§ **DIRECTIONS**
Can the data below be set down again exactly, line for line?

§ **RECORDED INFORMATION**
-- begin --

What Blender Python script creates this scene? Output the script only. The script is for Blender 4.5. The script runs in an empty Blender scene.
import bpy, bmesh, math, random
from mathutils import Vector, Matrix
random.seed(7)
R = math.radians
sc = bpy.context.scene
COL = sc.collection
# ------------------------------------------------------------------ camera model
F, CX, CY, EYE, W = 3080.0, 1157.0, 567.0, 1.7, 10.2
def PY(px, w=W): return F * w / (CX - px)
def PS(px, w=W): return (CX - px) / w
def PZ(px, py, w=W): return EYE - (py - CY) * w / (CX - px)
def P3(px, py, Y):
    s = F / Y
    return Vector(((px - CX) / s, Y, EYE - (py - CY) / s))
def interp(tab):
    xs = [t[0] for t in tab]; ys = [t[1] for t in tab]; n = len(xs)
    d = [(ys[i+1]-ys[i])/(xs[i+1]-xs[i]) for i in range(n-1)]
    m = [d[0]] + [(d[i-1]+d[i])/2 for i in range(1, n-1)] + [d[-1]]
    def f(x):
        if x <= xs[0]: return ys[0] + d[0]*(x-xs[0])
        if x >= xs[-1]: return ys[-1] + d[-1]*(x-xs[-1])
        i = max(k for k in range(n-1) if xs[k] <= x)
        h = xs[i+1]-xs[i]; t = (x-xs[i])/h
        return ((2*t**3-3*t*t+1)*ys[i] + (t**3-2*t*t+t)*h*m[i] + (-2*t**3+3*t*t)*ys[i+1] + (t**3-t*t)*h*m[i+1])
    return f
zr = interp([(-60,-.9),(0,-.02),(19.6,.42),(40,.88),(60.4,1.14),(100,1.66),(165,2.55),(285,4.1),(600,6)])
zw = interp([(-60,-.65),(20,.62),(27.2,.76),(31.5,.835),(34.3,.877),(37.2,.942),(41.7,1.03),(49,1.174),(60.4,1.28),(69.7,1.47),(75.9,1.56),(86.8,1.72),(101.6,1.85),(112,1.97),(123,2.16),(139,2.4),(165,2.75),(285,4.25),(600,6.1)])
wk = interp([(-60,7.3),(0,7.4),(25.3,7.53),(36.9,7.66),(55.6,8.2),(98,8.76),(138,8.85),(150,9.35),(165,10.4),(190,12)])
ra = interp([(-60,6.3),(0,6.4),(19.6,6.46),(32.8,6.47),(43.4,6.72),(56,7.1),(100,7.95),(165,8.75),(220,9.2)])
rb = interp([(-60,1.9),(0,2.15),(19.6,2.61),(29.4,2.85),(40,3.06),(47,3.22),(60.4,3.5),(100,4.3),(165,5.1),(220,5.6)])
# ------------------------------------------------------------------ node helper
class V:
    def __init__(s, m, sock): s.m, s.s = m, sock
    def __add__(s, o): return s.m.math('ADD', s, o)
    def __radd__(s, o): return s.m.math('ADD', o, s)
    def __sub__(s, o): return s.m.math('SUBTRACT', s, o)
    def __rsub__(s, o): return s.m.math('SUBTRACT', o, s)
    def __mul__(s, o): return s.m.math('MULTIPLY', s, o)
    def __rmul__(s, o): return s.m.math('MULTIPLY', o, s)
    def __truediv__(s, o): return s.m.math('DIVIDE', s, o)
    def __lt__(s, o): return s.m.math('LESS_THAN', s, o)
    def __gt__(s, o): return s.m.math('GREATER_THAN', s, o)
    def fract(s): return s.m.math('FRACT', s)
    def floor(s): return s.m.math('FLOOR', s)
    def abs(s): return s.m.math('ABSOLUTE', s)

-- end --

§ **SOLUTION TO THIS TASK**
What Blender Python script creates this scene? Output the script only. The script is for Blender 4.5. The script runs in an empty Blender scene.
import bpy, bmesh, math, random
from mathutils import Vector, Matrix
random.seed(7)
R = math.radians
sc = bpy.context.scene
COL = sc.collection
# ------------------------------------------------------------------ camera model
F, CX, CY, EYE, W = 3080.0, 1157.0, 567.0, 1.7, 10.2
def PY(px, w=W): return F * w / (CX - px)
def PS(px, w=W): return (CX - px) / w
def PZ(px, py, w=W): return EYE - (py - CY) * w / (CX - px)
def P3(px, py, Y):
    s = F / Y
    return Vector(((px - CX) / s, Y, EYE - (py - CY) / s))
def interp(tab):
    xs = [t[0] for t in tab]; ys = [t[1] for t in tab]; n = len(xs)
    d = [(ys[i+1]-ys[i])/(xs[i+1]-xs[i]) for i in range(n-1)]
    m = [d[0]] + [(d[i-1]+d[i])/2 for i in range(1, n-1)] + [d[-1]]
    def f(x):
        if x <= xs[0]: return ys[0] + d[0]*(x-xs[0])
        if x >= xs[-1]: return ys[-1] + d[-1]*(x-xs[-1])
        i = max(k for k in range(n-1) if xs[k] <= x)
        h = xs[i+1]-xs[i]; t = (x-xs[i])/h
        return ((2*t**3-3*t*t+1)*ys[i] + (t**3-2*t*t+t)*h*m[i] + (-2*t**3+3*t*t)*ys[i+1] + (t**3-t*t)*h*m[i+1])
    return f
zr = interp([(-60,-.9),(0,-.02),(19.6,.42),(40,.88),(60.4,1.14),(100,1.66),(165,2.55),(285,4.1),(600,6)])
zw = interp([(-60,-.65),(20,.62),(27.2,.76),(31.5,.835),(34.3,.877),(37.2,.942),(41.7,1.03),(49,1.174),(60.4,1.28),(69.7,1.47),(75.9,1.56),(86.8,1.72),(101.6,1.85),(112,1.97),(123,2.16),(139,2.4),(165,2.75),(285,4.25),(600,6.1)])
wk = interp([(-60,7.3),(0,7.4),(25.3,7.53),(36.9,7.66),(55.6,8.2),(98,8.76),(138,8.85),(150,9.35),(165,10.4),(190,12)])
ra = interp([(-60,6.3),(0,6.4),(19.6,6.46),(32.8,6.47),(43.4,6.72),(56,7.1),(100,7.95),(165,8.75),(220,9.2)])
rb = interp([(-60,1.9),(0,2.15),(19.6,2.61),(29.4,2.85),(40,3.06),(47,3.22),(60.4,3.5),(100,4.3),(165,5.1),(220,5.6)])
# ------------------------------------------------------------------ node helper
class V:
    def __init__(s, m, sock): s.m, s.s = m, sock
    def __add__(s, o): return s.m.math('ADD', s, o)
    def __radd__(s, o): return s.m.math('ADD', o, s)
    def __sub__(s, o): return s.m.math('SUBTRACT', s, o)
    def __rsub__(s, o): return s.m.math('SUBTRACT', o, s)
    def __mul__(s, o): return s.m.math('MULTIPLY', s, o)
    def __rmul__(s, o): return s.m.math('MULTIPLY', o, s)
    def __truediv__(s, o): return s.m.math('DIVIDE', s, o)
    def __lt__(s, o): return s.m.math('LESS_THAN', s, o)
    def __gt__(s, o): return s.m.math('GREATER_THAN', s, o)
    def fract(s): return s.m.math('FRACT', s)
    def floor(s): return s.m.math('FLOOR', s)
    def abs(s): return s.m.math('ABSOLUTE', s)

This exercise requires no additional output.